Aerial view of campus with Williamsport, the Susquehanna River and Bald Eagle Mountain as a backdrop

Semi-Colons, Colons and Hyphens


  • The most frequent use of the semi-colon is between two complete sentences. It can be substituted for a comma plus a conjunction.
    • Ex: Tom ate breakfast with his family, and then he left for his trip.
    • Tom ate breakfast with his family; then he left for his trip.
  • Do NOT use a semi-colon with a conjunction.
    • Ex: Tom ate breakfast; and then he left.
  • Use semi-colons before (and commas after) conjunctive adverbs that come between two sentences.
    • Ex: Unemployment was down; consequently, the stock market surged.
  • Remember to make sure there is a COMPLETE sentence on BOTH sides of the conjunctive adverb.
    • Ex: The butcher started work early; however, he was still unable to fill the order in time. The butcher, however, was not included on the guest list. (This is only one sentence, there is no semi-colon here.)

Conjunctive adverbs

  • accordingly
  • also
  • anyway
  • besides
  • certainly
  • consequently
  • conversely
  • finally
  • furthermore
  • hence
  • however
  • incidentally
  • indeed
  • instead
  • likewise
  • meanwhile
  • moreover
  • nevertheless
  • next
  • nonetheless
  • otherwise
  • similarly
  • specifically
  • still
  • subsequently
  • then
  • therefore
  • thus

The only other use for a semi-colon is between items in a series containing internal puncutation.

  • Ex: We moved to several different locations: Barnesville, Ohio; Duluth, Minnesota; Syracuse, New York; and Falmouth, Maine. Notice there is a semi-colon before the and.


  • NOT every list requires a colon. Colons are used ONLY after a COMPLETE sentence.
    • Ex: They serve several flavors of ice cream: vanilla, chocolate, peach, strawberry, and mocha mint.
  • Do not use a semi-colon when the list is an intergral part of your sentence.
    • Ex: They serve many flavors of ice cream, including vanilla, chocolate, peach, strawberry and mocha mint. (no colon)

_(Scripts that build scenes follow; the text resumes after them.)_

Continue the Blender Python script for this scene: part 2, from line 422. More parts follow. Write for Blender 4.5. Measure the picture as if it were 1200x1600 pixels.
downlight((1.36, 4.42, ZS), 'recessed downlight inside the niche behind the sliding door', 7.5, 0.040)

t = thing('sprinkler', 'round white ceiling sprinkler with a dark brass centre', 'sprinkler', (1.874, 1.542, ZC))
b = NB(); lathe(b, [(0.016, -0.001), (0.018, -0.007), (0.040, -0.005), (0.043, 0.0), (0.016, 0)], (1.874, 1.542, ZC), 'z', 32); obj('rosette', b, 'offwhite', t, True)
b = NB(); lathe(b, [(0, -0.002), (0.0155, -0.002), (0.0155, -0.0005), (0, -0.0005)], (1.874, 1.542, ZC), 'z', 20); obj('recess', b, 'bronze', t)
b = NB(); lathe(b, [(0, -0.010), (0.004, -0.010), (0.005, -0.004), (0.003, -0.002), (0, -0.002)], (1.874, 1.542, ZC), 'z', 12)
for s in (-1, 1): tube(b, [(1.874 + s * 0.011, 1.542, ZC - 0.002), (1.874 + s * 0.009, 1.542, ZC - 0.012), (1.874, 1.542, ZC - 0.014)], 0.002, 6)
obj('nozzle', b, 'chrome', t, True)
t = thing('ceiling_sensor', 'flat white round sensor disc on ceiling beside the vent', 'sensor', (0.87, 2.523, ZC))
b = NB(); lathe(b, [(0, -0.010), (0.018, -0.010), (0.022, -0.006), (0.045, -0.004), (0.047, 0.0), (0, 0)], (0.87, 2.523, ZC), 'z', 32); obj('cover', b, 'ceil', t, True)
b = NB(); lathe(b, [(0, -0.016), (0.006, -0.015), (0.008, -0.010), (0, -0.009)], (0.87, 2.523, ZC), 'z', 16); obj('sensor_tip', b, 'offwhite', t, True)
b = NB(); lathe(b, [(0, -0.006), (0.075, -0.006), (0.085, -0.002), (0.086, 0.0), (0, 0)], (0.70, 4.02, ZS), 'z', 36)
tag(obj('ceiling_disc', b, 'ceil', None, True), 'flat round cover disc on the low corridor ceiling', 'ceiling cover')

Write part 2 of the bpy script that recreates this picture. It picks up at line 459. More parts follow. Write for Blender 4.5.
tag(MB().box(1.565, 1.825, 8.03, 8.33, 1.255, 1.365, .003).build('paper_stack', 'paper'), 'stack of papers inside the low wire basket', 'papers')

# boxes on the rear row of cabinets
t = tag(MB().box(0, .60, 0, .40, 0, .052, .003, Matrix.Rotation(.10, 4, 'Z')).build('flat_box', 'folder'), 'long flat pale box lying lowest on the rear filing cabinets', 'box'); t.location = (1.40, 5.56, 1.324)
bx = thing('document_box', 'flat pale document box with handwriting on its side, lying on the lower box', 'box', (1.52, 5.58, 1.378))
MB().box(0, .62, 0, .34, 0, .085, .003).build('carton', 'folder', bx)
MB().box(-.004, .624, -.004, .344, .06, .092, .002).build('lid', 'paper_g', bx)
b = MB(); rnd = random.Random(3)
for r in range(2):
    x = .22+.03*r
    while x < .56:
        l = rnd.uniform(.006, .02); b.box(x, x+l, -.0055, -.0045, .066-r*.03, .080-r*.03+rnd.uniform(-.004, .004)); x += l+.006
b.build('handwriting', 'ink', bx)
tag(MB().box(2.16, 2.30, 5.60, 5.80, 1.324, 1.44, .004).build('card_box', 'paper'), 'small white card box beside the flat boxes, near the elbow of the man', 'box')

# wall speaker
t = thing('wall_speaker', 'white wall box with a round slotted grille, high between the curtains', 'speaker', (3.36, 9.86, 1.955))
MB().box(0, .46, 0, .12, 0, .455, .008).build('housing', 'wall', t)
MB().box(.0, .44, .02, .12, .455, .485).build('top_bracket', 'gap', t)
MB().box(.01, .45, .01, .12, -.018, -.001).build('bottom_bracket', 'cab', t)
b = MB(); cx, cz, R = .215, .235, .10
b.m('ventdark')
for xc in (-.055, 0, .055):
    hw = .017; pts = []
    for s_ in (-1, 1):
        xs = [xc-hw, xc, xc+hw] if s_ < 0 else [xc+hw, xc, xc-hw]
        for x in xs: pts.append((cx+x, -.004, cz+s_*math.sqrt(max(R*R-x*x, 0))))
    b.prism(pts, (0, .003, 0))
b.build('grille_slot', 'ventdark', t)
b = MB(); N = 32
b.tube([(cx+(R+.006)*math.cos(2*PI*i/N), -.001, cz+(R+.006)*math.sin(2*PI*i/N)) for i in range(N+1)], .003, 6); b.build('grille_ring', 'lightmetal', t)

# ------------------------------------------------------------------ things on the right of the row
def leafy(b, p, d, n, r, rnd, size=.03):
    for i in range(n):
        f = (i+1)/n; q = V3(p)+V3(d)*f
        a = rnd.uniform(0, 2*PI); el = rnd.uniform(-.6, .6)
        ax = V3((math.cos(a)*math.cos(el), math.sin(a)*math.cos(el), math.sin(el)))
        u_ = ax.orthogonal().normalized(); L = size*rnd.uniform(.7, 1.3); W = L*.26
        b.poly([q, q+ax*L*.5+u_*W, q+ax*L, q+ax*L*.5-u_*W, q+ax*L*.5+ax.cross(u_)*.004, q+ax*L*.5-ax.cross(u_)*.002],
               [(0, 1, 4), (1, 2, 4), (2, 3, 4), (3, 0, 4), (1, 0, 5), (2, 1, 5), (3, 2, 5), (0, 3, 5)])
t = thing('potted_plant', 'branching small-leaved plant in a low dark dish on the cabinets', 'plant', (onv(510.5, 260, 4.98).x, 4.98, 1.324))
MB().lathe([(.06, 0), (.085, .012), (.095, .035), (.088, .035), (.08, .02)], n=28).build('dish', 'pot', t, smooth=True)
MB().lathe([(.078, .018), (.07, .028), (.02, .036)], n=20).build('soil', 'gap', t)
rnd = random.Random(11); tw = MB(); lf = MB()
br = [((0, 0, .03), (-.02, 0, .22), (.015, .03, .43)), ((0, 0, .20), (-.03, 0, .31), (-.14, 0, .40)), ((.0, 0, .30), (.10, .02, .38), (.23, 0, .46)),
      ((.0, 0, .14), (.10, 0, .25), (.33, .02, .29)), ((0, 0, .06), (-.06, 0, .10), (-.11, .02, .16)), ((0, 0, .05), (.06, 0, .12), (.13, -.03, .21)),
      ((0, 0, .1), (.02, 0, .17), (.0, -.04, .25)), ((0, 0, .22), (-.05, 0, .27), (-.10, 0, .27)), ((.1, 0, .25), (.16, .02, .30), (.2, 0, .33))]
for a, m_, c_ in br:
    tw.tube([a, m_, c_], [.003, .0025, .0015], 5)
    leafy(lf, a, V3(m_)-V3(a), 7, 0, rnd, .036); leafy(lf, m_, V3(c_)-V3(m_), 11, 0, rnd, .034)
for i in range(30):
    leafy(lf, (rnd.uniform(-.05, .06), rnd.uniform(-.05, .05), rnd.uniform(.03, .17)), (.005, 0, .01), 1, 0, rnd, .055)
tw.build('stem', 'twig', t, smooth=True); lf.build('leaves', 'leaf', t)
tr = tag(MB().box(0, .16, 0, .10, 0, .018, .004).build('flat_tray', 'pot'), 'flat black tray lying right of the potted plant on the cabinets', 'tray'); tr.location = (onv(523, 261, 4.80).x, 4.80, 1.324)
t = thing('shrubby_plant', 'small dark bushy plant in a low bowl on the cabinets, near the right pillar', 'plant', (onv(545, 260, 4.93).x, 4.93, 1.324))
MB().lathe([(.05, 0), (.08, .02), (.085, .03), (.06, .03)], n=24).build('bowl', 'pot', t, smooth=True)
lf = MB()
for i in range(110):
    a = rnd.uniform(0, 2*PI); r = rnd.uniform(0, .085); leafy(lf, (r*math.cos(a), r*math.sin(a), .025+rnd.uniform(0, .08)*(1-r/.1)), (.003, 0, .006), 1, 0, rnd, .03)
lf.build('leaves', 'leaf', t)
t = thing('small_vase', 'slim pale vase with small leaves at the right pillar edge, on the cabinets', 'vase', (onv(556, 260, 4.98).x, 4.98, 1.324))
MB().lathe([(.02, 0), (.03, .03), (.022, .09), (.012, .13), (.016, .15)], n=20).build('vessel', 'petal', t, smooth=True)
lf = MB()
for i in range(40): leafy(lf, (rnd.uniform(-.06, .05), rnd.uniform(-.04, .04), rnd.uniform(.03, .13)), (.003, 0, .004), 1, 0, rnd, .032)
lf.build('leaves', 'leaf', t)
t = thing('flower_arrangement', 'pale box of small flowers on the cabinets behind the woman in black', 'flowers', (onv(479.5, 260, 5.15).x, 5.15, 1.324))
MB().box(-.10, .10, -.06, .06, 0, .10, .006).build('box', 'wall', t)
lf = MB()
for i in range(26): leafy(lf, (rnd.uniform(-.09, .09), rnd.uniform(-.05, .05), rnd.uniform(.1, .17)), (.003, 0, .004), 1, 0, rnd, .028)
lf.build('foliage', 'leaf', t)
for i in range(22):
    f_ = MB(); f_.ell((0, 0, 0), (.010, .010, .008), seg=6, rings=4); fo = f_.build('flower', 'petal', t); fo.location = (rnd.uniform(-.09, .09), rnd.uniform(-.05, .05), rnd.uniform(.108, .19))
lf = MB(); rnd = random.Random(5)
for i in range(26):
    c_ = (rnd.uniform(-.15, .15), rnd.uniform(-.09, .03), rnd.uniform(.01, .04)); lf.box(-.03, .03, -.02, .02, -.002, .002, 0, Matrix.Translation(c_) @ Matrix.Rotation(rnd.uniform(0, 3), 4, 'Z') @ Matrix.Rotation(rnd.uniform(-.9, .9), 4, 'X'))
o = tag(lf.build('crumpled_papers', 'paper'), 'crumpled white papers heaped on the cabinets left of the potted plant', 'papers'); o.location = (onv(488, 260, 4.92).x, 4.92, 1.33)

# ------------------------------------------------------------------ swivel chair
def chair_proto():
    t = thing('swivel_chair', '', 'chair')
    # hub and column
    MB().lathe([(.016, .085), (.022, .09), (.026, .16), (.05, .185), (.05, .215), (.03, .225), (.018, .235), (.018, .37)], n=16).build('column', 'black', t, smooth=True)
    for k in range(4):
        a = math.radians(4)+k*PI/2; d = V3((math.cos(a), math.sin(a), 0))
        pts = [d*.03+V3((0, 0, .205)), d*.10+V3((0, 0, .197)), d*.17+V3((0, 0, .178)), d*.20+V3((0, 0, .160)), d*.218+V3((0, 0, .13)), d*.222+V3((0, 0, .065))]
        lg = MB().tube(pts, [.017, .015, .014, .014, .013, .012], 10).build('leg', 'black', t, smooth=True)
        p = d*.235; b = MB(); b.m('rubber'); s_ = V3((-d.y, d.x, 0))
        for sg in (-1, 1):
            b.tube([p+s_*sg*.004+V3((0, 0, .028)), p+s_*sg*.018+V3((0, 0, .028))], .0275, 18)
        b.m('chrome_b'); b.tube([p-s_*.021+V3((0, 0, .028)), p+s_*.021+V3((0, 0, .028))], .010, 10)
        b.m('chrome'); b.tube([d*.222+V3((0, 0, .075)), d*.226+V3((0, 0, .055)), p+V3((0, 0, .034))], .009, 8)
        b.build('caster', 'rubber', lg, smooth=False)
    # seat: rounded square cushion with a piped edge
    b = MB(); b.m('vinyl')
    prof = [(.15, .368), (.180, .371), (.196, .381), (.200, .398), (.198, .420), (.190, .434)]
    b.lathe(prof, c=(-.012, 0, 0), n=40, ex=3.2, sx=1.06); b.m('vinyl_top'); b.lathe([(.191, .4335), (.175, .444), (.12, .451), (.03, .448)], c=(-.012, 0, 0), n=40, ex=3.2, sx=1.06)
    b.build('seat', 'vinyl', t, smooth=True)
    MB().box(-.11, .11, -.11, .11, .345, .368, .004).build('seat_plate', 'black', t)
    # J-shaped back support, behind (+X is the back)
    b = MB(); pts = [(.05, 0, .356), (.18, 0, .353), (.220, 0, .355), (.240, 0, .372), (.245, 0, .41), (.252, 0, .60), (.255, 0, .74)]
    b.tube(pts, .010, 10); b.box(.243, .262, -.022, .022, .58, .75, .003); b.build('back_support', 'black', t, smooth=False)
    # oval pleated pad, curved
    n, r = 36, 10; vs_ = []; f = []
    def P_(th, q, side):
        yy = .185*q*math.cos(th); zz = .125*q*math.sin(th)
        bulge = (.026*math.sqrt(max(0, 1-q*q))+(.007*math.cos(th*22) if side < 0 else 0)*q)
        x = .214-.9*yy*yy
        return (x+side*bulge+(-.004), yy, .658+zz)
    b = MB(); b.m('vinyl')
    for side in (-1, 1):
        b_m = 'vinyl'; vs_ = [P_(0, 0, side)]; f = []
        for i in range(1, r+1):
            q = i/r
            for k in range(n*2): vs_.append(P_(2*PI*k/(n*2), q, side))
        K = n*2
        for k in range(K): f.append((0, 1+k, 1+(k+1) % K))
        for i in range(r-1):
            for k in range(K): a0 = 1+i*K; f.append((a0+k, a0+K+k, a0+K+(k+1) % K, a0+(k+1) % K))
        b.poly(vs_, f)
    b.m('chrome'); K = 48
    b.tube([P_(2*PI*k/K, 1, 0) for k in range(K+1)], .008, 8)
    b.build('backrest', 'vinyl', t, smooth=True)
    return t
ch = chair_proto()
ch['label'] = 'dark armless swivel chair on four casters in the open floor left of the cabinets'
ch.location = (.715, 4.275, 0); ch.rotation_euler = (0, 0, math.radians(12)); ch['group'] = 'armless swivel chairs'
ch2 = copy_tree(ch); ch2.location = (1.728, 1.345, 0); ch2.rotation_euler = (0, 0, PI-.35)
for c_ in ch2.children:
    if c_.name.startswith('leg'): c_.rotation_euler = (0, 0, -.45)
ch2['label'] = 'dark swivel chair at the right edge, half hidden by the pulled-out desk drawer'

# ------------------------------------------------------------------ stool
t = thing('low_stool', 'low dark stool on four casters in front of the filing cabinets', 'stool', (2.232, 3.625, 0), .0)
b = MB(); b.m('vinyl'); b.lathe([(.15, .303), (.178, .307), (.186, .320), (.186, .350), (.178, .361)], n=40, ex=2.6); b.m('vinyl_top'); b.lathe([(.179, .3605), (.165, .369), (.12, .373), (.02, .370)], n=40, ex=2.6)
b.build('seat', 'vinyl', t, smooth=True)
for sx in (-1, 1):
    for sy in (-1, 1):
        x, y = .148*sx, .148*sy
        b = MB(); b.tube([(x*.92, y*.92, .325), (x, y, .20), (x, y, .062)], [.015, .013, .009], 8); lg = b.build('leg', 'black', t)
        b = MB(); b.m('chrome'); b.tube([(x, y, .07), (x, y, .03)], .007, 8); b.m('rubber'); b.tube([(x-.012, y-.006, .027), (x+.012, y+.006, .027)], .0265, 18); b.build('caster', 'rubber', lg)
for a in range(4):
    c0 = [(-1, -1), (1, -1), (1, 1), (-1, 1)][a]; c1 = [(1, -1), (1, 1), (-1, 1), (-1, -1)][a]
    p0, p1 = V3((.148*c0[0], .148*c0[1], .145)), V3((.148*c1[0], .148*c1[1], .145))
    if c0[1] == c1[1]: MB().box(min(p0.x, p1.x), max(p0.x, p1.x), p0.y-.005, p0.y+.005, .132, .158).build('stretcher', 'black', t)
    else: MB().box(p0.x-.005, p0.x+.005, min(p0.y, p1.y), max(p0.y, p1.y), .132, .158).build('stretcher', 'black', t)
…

  • Use a hyphen to connect two or more words functioning TOGETHER as an adjective before a noun.
  • Notice the difference between the use of adjectives in these two sentences.
    • Ex: He enjoyed the hot apple pie. (Both adjectives describe the pie; it's hot and made of apples.)
    • It was a well-written essay. (It's not a well essay and a written essay; the two words must work together to describe the essay.)